Don’t dump the dust bin of history on St. Charles Parish

By Kamau Odinga

It has been brought to my attention that some members of the Parish Council have expressed an interest in introducing into our  parish the Confederate Civil War Monuments soon to be discarded by the City of  New Orleans.

The idea seems to be that by way of resolution the Council would request these monuments for the purpose of incorporating them into a proposed Veterans Memorial Park on Dufrene Boulevard, if ever this park becomes a reality.

These monuments consists of a Statute of Confederate President Jefferson Davis, a Statute of Confederate General Robert E. Lee, an equestrian statute of Confederate General P.G.T. Beauregard and an obelisk commemorating the 1874 White League’s attempted overthrow of New Orleans racially  integrated government.

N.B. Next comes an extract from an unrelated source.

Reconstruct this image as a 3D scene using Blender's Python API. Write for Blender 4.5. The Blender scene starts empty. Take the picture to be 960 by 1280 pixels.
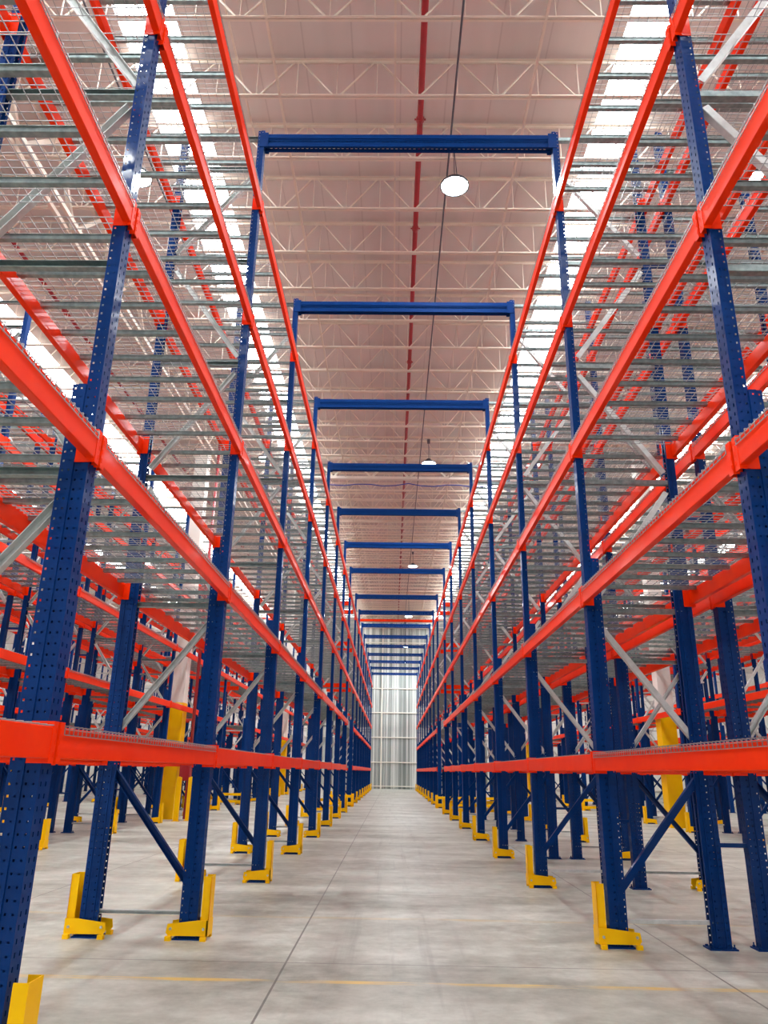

The question befuddles the mind. Why at a time in our history when cities like New Orleans and states like South Carolina are shedding the base baggage of history and embracing 21st century sensibilities, are some members of our political leadership clinging to 19th century stagnation? Why would we pollute our Parish with the odious politics of the past? Why dump the dust bin of history on St. Charles Parish? Why make the Parish the waste storage site of foul, failed, historical concepts? Why go out of our way to make ourselves the laughing stock of the world? Disturbing and divisive monuments of an unpleasant past would best be allowed to rest peacefully in the dustbin of history.

If placed in museums, these monuments could serve an historical role. However, they do us no good when displayed in public places of honor and reverence. Esteemed members of our distinguished Council there is a better way forward.

If there be need for public monuments, let the monuments that we choose to display speak to our courage to heal and our capacity for reconciliation; exemplified by President Abraham Lincoln. Let them represent honor and dignity to a fallen foe; demonstrated by General Ulysses S. Grant at Appomattox Court House.

Let our monuments speak of one who would leave a life of privilege and end his days in a mass grave with the formerly enslaved; Colonel Robert Gould Shaw of the 54th Massachusetts. Let our monuments remind us of a strong adherence to and courageous application of the highest standards of jurisprudence; as practiced by New Orleans born, Judge John Minor Wisdom, eminent, Jurist of the 5th U.S. Circuit Court of Appeals. And finally, let our monuments proclaim the unquenchable thirst of the enslaved to be free; let’s look no further than the River Parishes for the vision and organizational skills of Charles Deslondes and his fellow enslaved participants in conducting the 1811 Slave Revolt.

If ever the proposed Veterans Memorial Park becomes a viable project, I respectfully offer for your consideration that the following statutes and an obelisk be commissioned and prominently installed on the site:

A statute of President Abraham Lincoln, statute of General Ulysses S. Grant, statute of Col. Robert Gould Shaw, statute of Judge John Minor Wisdom and an obelisk dedicated to the 1811 Slave Revolt.

I am of the opinion that the statutes and obelisk offered for your consideration would enhance the proposed park and attract visitors, national and international, to the Parish.

On this first day of African American History Month, February 1st 2016, I was moved to bear witness to the reoccurrence of concepts and mindsets once thought debunked and thus pen this letter.

Guided by my people’s unshakable confidence, that one day this nation will live up to the principles enshrined in its most cherished documents, I close with the concluding words of President Lincoln’s Second Inaugural Address.

“With malice toward none, with charity for all, with firmness in the right as God gives us to see the right, let us strive on to finish the work we are in, to bind up the nation’s wounds, to care for him who shall have borne the battle and for his widow and his orphan, to do all which may achieve and cherish a just and lasting peace among ourselves and with all nations.”